We've come a long way from John Kennedy's "ask not what your country can do for you" and Abe Lincoln's "four score and seven years ago." Many of the current candidates for president of the United States have significantly dumbed down their oratory to appeal to voters, according to a new study (pdf) from the Language Technologies Institute at Carnegie Mellon University.

Researchers looked at transcripts of recent speeches by five presidential candidates (Donald Trump, Hillary Clinton, Bernie Sanders, Marco Rubio and Ted Cruz), comparing them to speeches from past presidents and assigning them grade levels based upon the sophistication of the language. Factors such as “readability" and “lexical contents and grammatical structure” were considered.

The candidate who scored the lowest by this measure was Donald Trump, who apparently speaks at a fifth-grade level. Meanwhile, Bernie Sanders speaks at the highest level among current candidates, measuring around an 11th-grade level.

The results didn't fall abruptly along party lines, however. The speaker to dumb down language the second most was Clinton, who chimed in at an eighth-grade level. That's significantly up the developmental ladder from Trump, but not exactly grandiloquence either. Clinton's speeches did vary in level significantly, showing the highest level of "standard deviation” among the candidates. In other words, she changes her vocabulary depending on who she's talking to.
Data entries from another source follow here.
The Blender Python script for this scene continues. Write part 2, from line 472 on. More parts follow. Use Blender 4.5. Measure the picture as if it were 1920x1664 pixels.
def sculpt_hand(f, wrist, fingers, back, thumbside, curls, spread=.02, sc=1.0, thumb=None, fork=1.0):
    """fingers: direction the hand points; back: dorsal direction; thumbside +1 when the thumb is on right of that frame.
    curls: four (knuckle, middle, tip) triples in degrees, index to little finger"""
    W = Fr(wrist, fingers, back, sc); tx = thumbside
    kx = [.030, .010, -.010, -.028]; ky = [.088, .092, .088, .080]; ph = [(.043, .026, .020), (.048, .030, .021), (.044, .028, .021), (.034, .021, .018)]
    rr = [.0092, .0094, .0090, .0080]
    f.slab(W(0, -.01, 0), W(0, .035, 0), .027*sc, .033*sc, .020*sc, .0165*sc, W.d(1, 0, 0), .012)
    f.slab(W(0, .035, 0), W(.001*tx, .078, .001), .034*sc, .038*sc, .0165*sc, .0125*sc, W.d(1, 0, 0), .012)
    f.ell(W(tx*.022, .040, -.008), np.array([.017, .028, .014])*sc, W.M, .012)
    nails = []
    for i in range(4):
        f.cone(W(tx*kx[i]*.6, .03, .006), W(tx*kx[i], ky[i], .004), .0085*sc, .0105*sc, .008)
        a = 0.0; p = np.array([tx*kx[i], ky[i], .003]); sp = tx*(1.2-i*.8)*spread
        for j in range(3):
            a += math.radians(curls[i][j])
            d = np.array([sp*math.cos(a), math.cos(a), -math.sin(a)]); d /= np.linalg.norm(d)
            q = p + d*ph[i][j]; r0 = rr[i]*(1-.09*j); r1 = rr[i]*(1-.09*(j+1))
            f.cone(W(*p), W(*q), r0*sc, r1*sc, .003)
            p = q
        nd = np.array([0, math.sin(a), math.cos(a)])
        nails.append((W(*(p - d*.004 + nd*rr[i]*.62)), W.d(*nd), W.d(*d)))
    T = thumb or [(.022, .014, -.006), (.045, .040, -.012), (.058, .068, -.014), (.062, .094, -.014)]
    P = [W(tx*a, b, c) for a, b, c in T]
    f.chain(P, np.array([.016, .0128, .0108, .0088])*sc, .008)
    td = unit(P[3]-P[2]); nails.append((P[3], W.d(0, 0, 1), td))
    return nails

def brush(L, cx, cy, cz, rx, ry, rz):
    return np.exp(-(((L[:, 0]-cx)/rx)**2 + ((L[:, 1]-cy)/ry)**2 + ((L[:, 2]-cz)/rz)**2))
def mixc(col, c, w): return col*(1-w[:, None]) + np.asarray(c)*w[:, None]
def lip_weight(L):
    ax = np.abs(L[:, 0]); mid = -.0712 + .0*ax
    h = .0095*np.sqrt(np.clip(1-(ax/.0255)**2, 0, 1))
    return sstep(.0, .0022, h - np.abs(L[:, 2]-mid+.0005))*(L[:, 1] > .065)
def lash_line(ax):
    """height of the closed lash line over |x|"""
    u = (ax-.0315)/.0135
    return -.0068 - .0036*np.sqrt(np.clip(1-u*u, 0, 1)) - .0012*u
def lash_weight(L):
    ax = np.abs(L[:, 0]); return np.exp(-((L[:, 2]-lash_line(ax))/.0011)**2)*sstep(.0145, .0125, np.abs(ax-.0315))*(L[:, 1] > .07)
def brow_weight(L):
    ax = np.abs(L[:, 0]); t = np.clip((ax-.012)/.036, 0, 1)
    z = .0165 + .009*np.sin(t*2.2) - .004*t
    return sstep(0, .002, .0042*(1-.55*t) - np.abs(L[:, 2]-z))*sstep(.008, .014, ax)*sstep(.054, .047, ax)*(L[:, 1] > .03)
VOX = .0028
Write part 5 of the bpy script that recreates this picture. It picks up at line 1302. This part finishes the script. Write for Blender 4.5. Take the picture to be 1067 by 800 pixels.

Comparing Trump's speeches to all presidents measured in the study puts things in perspective. On the measure of vocabulary alone, Trump scored the worst, the lowest of all speeches measured, past and present. It's interesting to note that Ronald Reagan used the highest vocabulary among presidents measured in the study.

Trump didn't do as poorly on grammatical complexity. George W. Bush scored the lowest on that measure. By comparison, Lincoln's addresses had the most grammatical sophistication.

Overall, the language used by presidential candidates in their campaign speeches averaged out to around an eighth-grade level — hardly the great oratory of Cicero.